Why You Should Be Doing High-Rep Bodyweight Squats

If you train - you should train your legs - that much should be obvious. And it should be obvious for a couple reasons:

1. High-rep leg work builds mental toughness, you can always push yourself to do a few more reps than you think you can.
2. Leg work stresses the heart and lungs, giving you a great cardio vascular workout in addition to building strength.

3. Intense leg work strengthens the largest, strongest muscles of the body allowing for more muscle growth and improvement throughout the entire body, not just the legs.

4. Bodyweight squats provide much of the benefits of weighted Squats without the wear and tear on the body.
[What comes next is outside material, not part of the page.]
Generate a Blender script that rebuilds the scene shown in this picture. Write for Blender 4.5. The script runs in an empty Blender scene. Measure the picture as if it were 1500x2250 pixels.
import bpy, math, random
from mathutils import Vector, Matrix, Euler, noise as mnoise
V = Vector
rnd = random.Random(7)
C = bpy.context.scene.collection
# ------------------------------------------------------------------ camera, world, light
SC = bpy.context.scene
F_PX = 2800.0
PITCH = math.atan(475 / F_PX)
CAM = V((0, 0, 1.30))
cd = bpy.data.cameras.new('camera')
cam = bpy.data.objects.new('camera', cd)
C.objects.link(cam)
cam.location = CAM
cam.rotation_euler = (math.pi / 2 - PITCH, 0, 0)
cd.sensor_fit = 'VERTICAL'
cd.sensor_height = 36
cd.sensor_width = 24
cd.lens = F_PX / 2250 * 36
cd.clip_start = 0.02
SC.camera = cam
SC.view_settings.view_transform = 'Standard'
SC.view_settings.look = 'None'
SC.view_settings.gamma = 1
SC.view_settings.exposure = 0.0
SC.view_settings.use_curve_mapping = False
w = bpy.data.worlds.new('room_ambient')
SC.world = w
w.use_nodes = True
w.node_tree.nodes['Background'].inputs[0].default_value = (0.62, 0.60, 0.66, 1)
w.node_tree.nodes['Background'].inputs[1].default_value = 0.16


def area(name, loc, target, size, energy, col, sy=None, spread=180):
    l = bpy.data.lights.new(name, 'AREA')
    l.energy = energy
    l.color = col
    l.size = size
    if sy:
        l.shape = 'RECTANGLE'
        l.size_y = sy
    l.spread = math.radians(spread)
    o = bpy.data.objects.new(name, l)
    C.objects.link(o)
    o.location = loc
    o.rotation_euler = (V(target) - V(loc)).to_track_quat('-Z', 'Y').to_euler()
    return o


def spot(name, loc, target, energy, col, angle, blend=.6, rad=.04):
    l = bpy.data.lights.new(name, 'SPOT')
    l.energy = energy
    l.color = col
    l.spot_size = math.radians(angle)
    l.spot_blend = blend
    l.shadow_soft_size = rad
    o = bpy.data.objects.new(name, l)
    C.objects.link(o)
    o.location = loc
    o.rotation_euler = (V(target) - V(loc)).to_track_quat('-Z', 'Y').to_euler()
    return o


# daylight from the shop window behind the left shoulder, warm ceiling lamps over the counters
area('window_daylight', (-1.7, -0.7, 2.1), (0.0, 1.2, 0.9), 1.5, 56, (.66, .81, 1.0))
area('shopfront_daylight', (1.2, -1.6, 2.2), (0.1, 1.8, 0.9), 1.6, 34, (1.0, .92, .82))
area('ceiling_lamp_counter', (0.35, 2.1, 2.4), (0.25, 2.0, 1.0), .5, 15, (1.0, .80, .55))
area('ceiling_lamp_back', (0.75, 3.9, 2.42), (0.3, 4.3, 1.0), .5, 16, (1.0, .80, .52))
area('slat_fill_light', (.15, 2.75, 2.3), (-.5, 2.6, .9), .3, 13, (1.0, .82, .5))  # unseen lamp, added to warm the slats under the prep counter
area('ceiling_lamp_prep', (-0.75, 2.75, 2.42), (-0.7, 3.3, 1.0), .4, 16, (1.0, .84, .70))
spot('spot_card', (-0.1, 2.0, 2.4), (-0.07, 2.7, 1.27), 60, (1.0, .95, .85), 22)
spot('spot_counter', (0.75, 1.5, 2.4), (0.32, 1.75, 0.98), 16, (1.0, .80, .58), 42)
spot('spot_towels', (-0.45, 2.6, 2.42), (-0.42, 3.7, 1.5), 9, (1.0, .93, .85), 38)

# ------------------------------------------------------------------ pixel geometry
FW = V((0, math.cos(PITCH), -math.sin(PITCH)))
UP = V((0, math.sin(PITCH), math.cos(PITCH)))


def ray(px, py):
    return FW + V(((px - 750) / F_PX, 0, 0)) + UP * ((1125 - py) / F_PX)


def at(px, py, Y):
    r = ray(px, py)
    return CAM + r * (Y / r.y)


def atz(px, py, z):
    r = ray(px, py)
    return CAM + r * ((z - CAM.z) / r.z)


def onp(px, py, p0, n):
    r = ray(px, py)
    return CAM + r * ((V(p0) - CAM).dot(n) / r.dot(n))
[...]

Im sure I could think of a few more, but those key points should be more than enough to go on for now, and more than enough to get you to start training your legs if you haven't been.

Over the last few thousand years, Indian Wrestlers have been doing a "swaying" form of a bodyweight known as a "Baitak" as pictured in Matt Furey's Combat Conditioning as a Hindu Squat:

The Indian wrestlers did thousands of them per day to build incredible power and endurance.

Of course, you can also do the regular style squat, often called simply "wrestlers squats" - like a barbell squat without the barbell.

Either way, the benefits are tremendous. I highly recommend starting at a very manageable level, (say only 50 if you are in very good shape) and building from there.

The soreness the next day will tell you that there's something youve been missing, and the spring in your legs from this kind of training will keep you doing them for a long time.